Lo que acá se quiere destacar es que los crímenes de Estado en Iguala,
y el manto de impunidad que los rodea, no es una eventualidad única o
extraordinaria: es la regla en México. Los antecedentes recientes y
pretéritos conducen a esta conclusión inobjetable. En este mismo tenor,
José Miguel Vivanco, director ejecutivo de la división de las Américas
de HRW, añade: “El problema no es de Iguala, el problema es de México y
el responsable último por la suerte, la seguridad y la vida de esos
estudiantes es el gobierno federal, son las máximas autoridades
mexicanas” ( La Jornada 9-X-2014). La masacre en
Iguala no es un “hecho aislado o producto de malos funcionarios
[locales]”: es un crimen de Estado. Más específicamente: de un
narco-Estado con un avance significativo de militarización. En Iguala
actuó la narco-policía. Y en Tlatlaya el ejército. Con una actuación
temiblemente análoga. El paralelismo no es accidental.
En
este sentido cabe concluir que la violencia en México y la
excepcionalidad jurídica-gubernativa responden a un momento
instituyente, cuyas notas predominantes son la agresión y el abandono.

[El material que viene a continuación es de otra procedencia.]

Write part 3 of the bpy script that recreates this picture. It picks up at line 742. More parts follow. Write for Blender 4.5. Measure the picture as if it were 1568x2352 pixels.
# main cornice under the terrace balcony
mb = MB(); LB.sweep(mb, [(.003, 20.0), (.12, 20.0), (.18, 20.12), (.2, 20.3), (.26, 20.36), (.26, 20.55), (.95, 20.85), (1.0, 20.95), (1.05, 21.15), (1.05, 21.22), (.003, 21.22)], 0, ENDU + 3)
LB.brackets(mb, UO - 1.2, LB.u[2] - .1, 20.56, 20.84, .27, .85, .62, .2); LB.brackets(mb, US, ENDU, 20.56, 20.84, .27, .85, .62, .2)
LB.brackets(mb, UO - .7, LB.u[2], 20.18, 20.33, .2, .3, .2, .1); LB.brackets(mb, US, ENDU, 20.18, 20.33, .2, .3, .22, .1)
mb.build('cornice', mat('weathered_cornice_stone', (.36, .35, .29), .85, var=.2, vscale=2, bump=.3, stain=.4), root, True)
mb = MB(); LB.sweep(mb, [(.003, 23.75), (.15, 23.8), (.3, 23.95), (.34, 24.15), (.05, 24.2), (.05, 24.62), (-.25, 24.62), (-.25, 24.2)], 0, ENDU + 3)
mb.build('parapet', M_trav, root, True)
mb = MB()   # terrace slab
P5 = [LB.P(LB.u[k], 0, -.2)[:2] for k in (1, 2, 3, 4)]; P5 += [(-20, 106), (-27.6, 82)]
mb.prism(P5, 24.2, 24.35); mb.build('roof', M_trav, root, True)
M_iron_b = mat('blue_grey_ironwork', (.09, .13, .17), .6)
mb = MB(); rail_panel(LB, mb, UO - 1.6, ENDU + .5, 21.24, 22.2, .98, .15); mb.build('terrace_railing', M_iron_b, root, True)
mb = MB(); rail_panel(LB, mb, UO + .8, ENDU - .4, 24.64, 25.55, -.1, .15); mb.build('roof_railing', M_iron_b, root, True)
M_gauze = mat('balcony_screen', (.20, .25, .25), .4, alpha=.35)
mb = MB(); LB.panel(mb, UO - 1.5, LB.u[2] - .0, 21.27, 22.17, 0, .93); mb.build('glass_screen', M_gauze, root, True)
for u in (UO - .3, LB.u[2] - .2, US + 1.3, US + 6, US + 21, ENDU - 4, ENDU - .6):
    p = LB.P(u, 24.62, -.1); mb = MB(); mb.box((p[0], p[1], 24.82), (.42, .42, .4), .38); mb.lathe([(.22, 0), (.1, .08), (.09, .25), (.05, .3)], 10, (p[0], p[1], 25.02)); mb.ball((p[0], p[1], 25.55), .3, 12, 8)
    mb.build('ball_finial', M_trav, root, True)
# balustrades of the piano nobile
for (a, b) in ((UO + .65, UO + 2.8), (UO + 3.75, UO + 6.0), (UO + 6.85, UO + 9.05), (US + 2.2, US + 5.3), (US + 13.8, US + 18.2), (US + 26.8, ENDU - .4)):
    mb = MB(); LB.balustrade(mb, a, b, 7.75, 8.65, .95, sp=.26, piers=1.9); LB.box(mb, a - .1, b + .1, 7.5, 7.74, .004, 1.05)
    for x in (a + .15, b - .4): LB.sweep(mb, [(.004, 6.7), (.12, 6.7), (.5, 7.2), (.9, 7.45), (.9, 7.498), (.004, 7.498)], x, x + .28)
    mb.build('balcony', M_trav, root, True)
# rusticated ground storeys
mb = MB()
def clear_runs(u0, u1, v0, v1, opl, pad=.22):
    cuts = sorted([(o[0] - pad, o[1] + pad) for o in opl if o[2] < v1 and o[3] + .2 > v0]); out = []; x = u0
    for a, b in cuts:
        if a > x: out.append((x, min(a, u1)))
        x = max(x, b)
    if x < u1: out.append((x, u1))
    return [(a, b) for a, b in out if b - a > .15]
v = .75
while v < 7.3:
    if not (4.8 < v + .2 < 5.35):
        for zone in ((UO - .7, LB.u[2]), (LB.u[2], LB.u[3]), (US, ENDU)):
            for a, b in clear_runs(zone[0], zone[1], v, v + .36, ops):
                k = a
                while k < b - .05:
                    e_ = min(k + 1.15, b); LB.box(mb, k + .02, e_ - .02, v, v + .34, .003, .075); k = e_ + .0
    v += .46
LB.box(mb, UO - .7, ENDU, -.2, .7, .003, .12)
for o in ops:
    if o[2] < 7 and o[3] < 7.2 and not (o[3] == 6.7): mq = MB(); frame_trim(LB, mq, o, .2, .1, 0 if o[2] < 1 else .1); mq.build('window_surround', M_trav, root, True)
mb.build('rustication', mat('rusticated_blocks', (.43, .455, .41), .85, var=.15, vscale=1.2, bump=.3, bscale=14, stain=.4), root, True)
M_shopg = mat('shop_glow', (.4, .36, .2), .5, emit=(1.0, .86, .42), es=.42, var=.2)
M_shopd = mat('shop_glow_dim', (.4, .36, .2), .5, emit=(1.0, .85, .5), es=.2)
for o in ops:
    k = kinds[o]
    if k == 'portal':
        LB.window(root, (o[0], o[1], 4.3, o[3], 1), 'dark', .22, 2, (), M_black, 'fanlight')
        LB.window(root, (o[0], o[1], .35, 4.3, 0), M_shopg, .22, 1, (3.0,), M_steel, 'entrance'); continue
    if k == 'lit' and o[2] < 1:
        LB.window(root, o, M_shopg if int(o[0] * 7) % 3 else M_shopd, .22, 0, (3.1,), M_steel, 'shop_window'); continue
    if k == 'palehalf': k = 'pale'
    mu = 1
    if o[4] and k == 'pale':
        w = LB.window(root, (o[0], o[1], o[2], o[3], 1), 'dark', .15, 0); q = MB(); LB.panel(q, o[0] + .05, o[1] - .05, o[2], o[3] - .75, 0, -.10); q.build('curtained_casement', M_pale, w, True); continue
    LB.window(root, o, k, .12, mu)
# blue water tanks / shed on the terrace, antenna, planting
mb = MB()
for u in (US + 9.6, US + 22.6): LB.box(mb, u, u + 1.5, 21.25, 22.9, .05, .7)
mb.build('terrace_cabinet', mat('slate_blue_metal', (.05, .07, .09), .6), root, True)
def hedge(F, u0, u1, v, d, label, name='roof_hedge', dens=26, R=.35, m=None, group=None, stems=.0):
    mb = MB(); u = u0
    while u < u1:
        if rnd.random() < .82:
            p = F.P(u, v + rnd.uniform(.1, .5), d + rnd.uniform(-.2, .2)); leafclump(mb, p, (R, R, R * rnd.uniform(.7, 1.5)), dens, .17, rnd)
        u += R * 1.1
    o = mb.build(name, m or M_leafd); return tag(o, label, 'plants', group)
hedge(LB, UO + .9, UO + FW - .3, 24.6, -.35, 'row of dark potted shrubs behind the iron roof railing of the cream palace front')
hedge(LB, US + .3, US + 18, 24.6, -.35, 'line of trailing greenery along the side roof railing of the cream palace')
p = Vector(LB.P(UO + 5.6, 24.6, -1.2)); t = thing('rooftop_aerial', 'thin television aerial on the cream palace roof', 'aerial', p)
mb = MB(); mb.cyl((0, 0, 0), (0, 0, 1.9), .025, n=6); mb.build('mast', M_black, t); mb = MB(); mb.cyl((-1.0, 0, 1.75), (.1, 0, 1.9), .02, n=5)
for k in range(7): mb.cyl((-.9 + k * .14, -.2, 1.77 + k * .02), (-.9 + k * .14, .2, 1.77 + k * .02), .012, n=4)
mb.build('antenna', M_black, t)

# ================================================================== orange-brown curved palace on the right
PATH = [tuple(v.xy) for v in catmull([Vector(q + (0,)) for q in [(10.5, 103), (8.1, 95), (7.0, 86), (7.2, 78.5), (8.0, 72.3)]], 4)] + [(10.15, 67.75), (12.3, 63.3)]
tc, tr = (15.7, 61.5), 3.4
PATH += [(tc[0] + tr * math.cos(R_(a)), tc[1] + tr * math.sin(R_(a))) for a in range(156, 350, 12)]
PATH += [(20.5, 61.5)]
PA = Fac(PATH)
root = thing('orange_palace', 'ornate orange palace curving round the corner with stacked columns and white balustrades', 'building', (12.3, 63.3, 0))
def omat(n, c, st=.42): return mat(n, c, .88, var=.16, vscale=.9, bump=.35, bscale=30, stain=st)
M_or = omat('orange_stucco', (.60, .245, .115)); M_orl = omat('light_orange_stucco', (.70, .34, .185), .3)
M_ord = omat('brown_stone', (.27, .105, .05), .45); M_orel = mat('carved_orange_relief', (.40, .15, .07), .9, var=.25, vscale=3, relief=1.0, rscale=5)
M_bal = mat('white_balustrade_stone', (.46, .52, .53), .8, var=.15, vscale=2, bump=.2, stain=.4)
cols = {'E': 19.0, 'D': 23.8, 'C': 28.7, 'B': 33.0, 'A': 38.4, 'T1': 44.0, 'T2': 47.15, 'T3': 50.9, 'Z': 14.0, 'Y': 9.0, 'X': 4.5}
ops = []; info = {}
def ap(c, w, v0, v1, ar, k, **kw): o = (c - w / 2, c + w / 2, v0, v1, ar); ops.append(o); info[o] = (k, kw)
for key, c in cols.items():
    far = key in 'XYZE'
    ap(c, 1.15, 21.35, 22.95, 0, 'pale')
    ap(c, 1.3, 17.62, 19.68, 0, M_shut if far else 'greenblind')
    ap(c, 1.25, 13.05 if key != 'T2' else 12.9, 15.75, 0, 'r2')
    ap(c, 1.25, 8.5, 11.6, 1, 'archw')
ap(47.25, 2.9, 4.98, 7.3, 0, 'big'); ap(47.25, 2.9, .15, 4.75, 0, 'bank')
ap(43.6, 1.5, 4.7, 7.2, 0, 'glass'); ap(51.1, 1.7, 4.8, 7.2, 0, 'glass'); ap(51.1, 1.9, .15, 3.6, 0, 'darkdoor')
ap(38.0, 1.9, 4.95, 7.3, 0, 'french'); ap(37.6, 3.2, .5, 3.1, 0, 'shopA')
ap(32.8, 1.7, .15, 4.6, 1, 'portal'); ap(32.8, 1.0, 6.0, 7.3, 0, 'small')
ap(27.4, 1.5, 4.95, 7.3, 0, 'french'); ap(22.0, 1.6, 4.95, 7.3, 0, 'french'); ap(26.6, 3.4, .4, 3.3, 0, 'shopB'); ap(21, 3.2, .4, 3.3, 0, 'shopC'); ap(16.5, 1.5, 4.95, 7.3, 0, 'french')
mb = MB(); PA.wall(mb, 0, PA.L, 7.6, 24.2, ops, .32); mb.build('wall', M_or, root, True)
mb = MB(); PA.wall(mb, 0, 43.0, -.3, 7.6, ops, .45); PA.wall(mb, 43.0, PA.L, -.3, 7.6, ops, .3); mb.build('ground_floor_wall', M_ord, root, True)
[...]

No solo no son situaciones extraordinarias: son la principales pautas,
las fuerzas activas, de un orden en gestación. Acá reside la
peligrosidad y seriedad de la coyuntura que atraviesa el país.
Hannah Arendt inauguró una perspectiva acerca de la brutalidad de los
regímenes modernos, y la banalidad de la violencia. En desavenencia con
la filosofía política clásica, Arendt no se preguntó cómo optimizar el
funcionamiento de una forma de gobierno. Su preocupación consistía en
responder por qué funciona tan óptimamente un orden político cuando es
tan depredador y violento. Esta pregunta es la que cabe formular, y con
base en el análisis sucesivo establecer criterios para una resistencia
políticamente efectiva. Sólo así se podrá evitar que “la bola de nieve
se descongele sin efecto alguno”.
Debemos asumir la
responsabilidad de sortear la impunidad del Estado. La procuración de
justicia no corre a cargo de la administración estatal. La impotencia
es la ley natural de esta administración, que sumariamente ignora a la
ciudadanía. La empresa criminal no es un traumatismo excepcional: es el
canon, y el modo predominante de “hacer negocios”. Corresponde a la
sociedad perseguir a los responsables de orquestar este estado de
corrupción, crimen y terror. La organización social a gran escala es la
condición de esta posibilidad.
La única solución para
alcanzar la justicia y evitar la “gratuidad” de la masacre en
Ayotzinapa es la transformación radical y efectiva de la esencia del
Estado. Urge pensar en común la resistencia.
El crimen de
Estado en Ayotzinapa no debe quedar impune. Una sociedad que perdona u
olvida estos crímenes está condenada a la destrucción masiva.